ドラマの序盤の展開を見てみよう。オクチョンは、衣装の仕立てを生業としていた。彼女は、まさに朝鮮王朝時代のデザイナーであり、その才能は非凡で顧客も絶え間なく訪れていた。しかし、彼女の母が賎民(チョンミン)であるという事実が露見すると、急速に彼女への仕事の依頼が途絶えてしまった。
一方、ユ・アインが演じるイ・スン(19代王・肅宗〔スクチョン〕のこと)は、王朝の高貴な世子としての立場にあって、韓服の寸法を測るために訪れた際、偶然にもオクチョンと運命の出会いを果たす。この出会いは、後に2人の間の燃え上がるような愛の伏線となる。
その後、イ・スンは父の死去に伴い王位を継承して重責を担うことになった。

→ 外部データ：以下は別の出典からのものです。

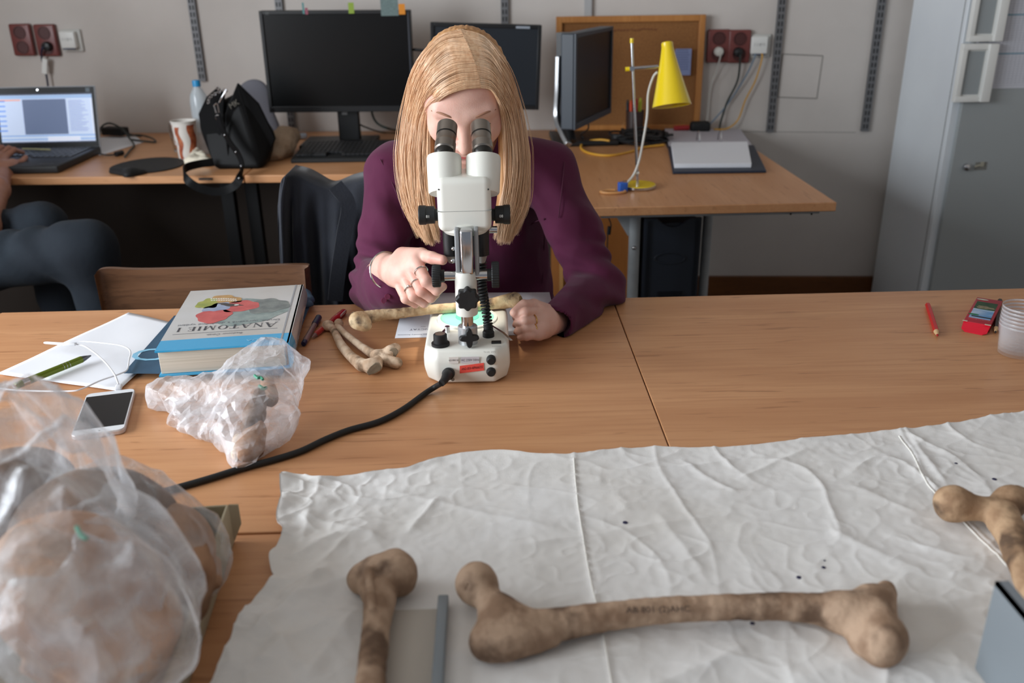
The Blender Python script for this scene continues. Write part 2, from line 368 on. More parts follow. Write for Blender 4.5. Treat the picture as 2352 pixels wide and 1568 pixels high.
# ---------------------------------------------------------------- sockets and plugs
def socket(px, py, label, sz=(.088, .125), m=M_brick):
    p = qW(px, py); T = Thing('wall_socket', label, 'wall socket', p, rot=RW, group='brown-red double wall sockets')
    T.part('cover_plate', G().rbox((0, -.012, 0), (sz[0], .024, sz[1]), .007), m, w=0)
    g = G()
    for z in (-.029, .029):
        pr = [(.0255, .0), (.0255, .004), (.0225, .004), (.0215, .0009), (.0005, .0009)]
        T.part('outlet', G().lathe([(r, h) for r, h in pr], (0, -.0235, z), (0, -1, 0), 28), M_brickd, w=0)
    return T
socket(56, 91, 'brown-red double wall socket at the far left, nothing plugged in')
socket(112, 92, 'brown-red double wall socket with a black plug, above the laptop')
socket(1648, 105, 'brown-red double wall socket with a white plug, right of the cork board')
socket(1696, 106, 'brown-red double wall socket with a black plug, beside the white network socket')
def netbox(px, py, label, mk):
    T = Thing('network_socket', label, 'network socket', qW(px, py), rot=RW, group='white network sockets')
    T.part('back_frame', G().rbox((0, -.006, 0), (.084, .012, .088), .005), mat('net_frame', (196, 195, 190), .5), w=0)
    T.part('front_cover', G().rbox((-.006, -.022, .004), (.064, .026, .066), .005), M_white, w=0)
    T.part('jack_slots', G().box((-.006, -.03, -.0305), (.05, .012, .004)), mat('jack_blue', (22, 40, 78), .5), w=0)
    T.part('marking', G().text('|  | :|| I |', .013, (-.006, -.0356, .008), (1, 0, 0), (0, 0, 1)), mat('grey_print', (110, 110, 112), .7), w=0)
netbox(168, 93, 'white network socket right of the left pair of brown-red sockets', 0)
netbox(1744, 105, 'white network socket with a blue and a yellow cable', 1)
def plug(px, py, name, label, m, Z=.05):
    p = qW(px, py, .022); T = Thing(name, label, 'plug', p, rot=RW)
    T.part('plug_body', G().lathe([(.0, -.002), (.018, -.002), (.0185, .016), (.015, .026), (0, .03)], (0, 0, 0), (0, -1, 0), 24), m, w=0)
    return T
def cabl(T, pts, r, m, name='cable', w=1, n=60): T.part(name, G().tube(curve(pts, n), r, 8), m, w=w)
M_cblack = mat('black_cable', (18, 19, 22), .5); M_cgreen = mat('dark_green_cable', (36, 44, 40), .5); M_cwhite = mat('white_cable', (205, 203, 196), .5)
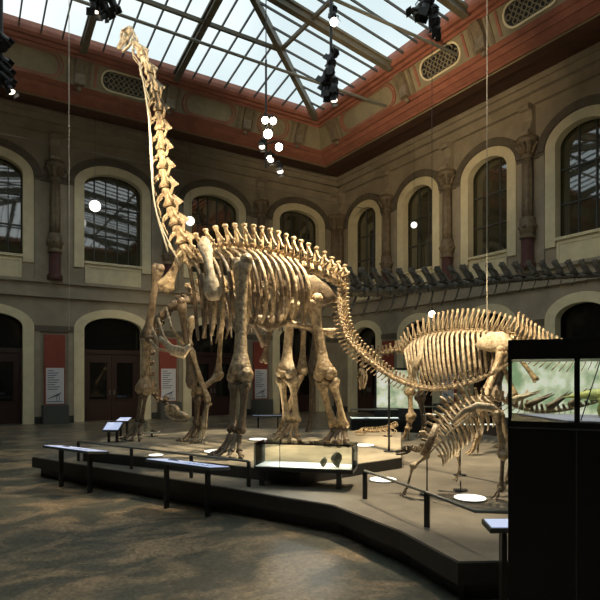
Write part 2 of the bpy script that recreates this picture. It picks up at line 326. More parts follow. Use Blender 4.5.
# horizontal trims, the piers and the half columns on them
def hband(W, u0, u1, d, z0, z1, m):
    b = MB(); b.hexa([W(u0, -d, z0), W(u1, -d, z0), W(u1, .02, z0), W(u0, .02, z0), W(u0, -d, z1), W(u1, -d, z1), W(u1, .02, z1), W(u0, .02, z1)]); return tr(b, m)
for W, a, b_, piers, hw in ((WB, U0, U1, [(cb[i]+cb[i+1])/2 for i in range(len(cb)-1)]+[cb[0]+2.6], AB), (WR, V0, V1, [(crr[i]+crr[i+1])/2 for i in range(len(crr)-1)]+[crr[0]+2.25], AR)):
    fz = MB()
    for d, z0, z1 in ((.55, 15.15, 15.5), (.40, 14.85, 15.15), (.16, 14.45, 14.85), (.22, 14.38, 14.45)):
        fz.hexa([W(a, -d, z0), W(b_, -d, z0), W(b_, .02, z0), W(a, .02, z0), W(a, -d, z1), W(b_, -d, z1), W(b_, .02, z1), W(a, .02, z1)])
    tr(fz, 'wall')
    fb = MB()
    for d, z0, z1 in ((.10, 6.35, 6.95), (.28, 6.95, 7.1), (.20, 6.25, 6.35)):
        fb.hexa([W(a, -d, z0), W(b_, -d, z0), W(b_, .02, z0), W(a, .02, z0), W(a, -d, z1), W(b_, -d, z1), W(b_, .02, z1), W(a, .02, z1)])
    tr(fb, 'wall')
    for pc in piers:
        g = 2*2.89 if W is WB else 4.7; ph = g/2-hw-.36
        if ph < .2 or pc+ph > b_: ph = min(.55, b_-pc-.02)
        for z0, z1 in ((12.0, 12.32), (4.55, 4.85)):
            hband(W, pc-ph, pc+ph, .09, z0, z1, 'wall_dark')
        pl = MB()
        for s_ in (-1, 1):
            for z0, z1 in ((7.1, 12.0), (0.35, 4.55)):
                x = pc+s_*(ph-.15); pl.hexa([W(x-.12, -.07, z0), W(x+.12, -.07, z0), W(x+.12, .01, z0), W(x-.12, .01, z0), W(x-.12, -.07, z1), W(x+.12, -.07, z1), W(x+.12, .01, z1), W(x-.12, .01, z1)])
        tr(pl, 'wall')
        # half column of the upper storey
        root = snode('trim_%d' % (ntrim[0]+1), W(pc, 0, 7.1)); ntrim[0] += 1
        def ring(z): return W(pc, -.28, z)
        MB().tube([ring(z) for z in (7.1, 7.35, 7.36, 8.45)], [.36, .36, .27, .27], 14, ref=(1, 0, 0)).build('column_pedestal', 'column_red', root, True)
        zs_ = (8.45, 8.5, 8.52, 8.7, 8.72, 9.2, 9.22, 9.38, 9.40); rs = (.33, .36, .29, .29, .34, .34, .30, .33, .24)
        bd = MB().tube([ring(z) for z in zs_], list(rs), 14, ref=(1, 0, 0))
        for k in range(7):
            an = math.pi*2*k/7; bd.ball(ring(8.96)+W.dir*(.34*math.cos(an))+(W(0, -1, 0)-W(0, 0, 0))*(.34*math.sin(an)), .09, 6, 4)
        bd.build('carved_collar', 'column', root, True)
        sh = MB()
        n = 20; P = []
        for z in (9.38, 10, 11, 12.0): P.append(ring(z))
        sh.tube(P, [.235, .23, .22, .20], 14, ref=(1, 0, 0))
        for k in range(8):
            an = 2*math.pi*k/8; off = W.dir*(.21*math.cos(an))+(W(0, -1, 0)-W(0, 0, 0))*(.21*math.sin(an)); sh.tube([ring(9.5)+off*1.05, ring(11.9)+off*.95], .03, 5)
        sh.build('column_shaft', 'column', root, True)
        cp = MB().tube([ring(z) for z in (12.0, 12.1, 12.15, 12.3, 12.65, 12.7, 12.9)], [.22, .28, .22, .26, .42, .46, .48], 12, ref=(1, 0, 0))
        for k in range(10):
            an = 2*math.pi*k/10; off = W.dir*math.cos(an)+(W(0, -1, 0)-W(0, 0, 0))*math.sin(an)
            cp.tube([ring(12.2)+off*.24, ring(12.45)+off*.36, ring(12.6)+off*.5, ring(12.52)+off*.55], [.06, .07, .05, .03], 6)
        cp.build('capital', 'column', root, True)
        # console bracket from the capital up to the cornice
        cn = MB().slab([W(pc-.22, 0, 12.9), W(pc-.22, -.5, 12.9), W(pc-.22, -.42, 13.3), W(pc-.22, -.25, 13.7), W(pc-.22, -.3, 14.1), W(pc-.22, -.55, 14.38), W(pc-.22, 0, 14.38)], W.dir*.44)
        for z, d in ((13.1, -.52), (14.2, -.5)): cn.tube([W(pc-.26, d, z), W(pc+.26, d, z)], .12, 10)
        cn.build('console_bracket', 'wall', root)
def base(W, u0, u1, cs, a, name):
    m = MB(); cur = u0
    for c in sorted(cs)+[None]:
        e = (c-a-.36) if c is not None else u1
        m.hexa([W(cur, -.08, 0), W(e, -.08, 0), W(e, .0, 0), W(cur, .0, 0), W(cur, -.08, .35), W(e, -.08, .35), W(e, .0, .35), W(cur, .0, .35)])
        if c is not None: cur = c+a+.36
    struct(m.build(name, 'skirting'))
base(WB, U0, U1, cb, AB, 'baseboard_back'); base(WR, V0, V1, crr, AR, 'baseboard_right')

# coved ceiling: dark soffit, red mouldings, panelled frieze
def cove(prof, name, m, thick=.18):
    mb = MB(); pts = []
    for p, z in prof: pts.append([(U0+p, V0+p, z), (U1-p, V0+p, z), (U1-p, V1-p, z), (U0+p, V1-p, z)])
    for i in range(len(prof)-1):
        for k in range(4):
            a, b, c, d = pts[i][k], pts[i][(k+1) % 4], pts[i+1][(k+1) % 4], pts[i+1][k]
            up = Vector((0, 0, thick)); a, b, c, d = map(Vector, (a, b, c, d))
            mb.hexa([a, b, c, d, a+up, b+up, c+up, d+up])
    return struct(mb.build(name, m))
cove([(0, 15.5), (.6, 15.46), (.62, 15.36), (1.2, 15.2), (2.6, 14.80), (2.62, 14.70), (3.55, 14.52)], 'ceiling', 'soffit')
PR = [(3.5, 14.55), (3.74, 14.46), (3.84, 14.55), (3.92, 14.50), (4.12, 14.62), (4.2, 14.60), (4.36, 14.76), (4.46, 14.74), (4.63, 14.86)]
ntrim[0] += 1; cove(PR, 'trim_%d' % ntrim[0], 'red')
ntrim[0] += 1; cove([(3.42, 14.585), (3.50, 14.49), (3.56, 14.53)], 'trim_%d' % ntrim[0], 'panel'); ntrim[0] += 1
cove([(4.63, 14.86), (5.10, 15.84)], 'trim_%d' % ntrim[0], 'panel')
ntrim[0] += 1; cove([(5.02, 15.80), (5.16, 15.76), (5.2, 15.86), (5.36, 15.84), (5.42, 15.95), (5.62, 15.92), (5.71, 16.02), (5.75, 16.2)], 'trim_%d' % ntrim[0], 'red')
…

当時は激しい派閥争いが渦巻く中、オクチョンは若き王の心を惹きつける重要な役割を果たした。やがて運命の歯車が回り、オクチョンは王宮で女官として働くようになり、2人は深い愛に落ちる。
従来のドラマを見れば、張禧嬪は欲望が強すぎる女性として描かれてきたが、『チャン・オクチョン』では、ファッションセンスに長けたキャリアウーマンとしての新たな一面を見せていた。特に、一途な愛に生きる情熱的な女性として存在感を強烈に発揮していたのだ。
さらにこのドラマでは、時代の流れに翻弄されながらも運命的な愛と情熱に生きる女性の生き様を、華やかながらも切ない筆致で描き出していた。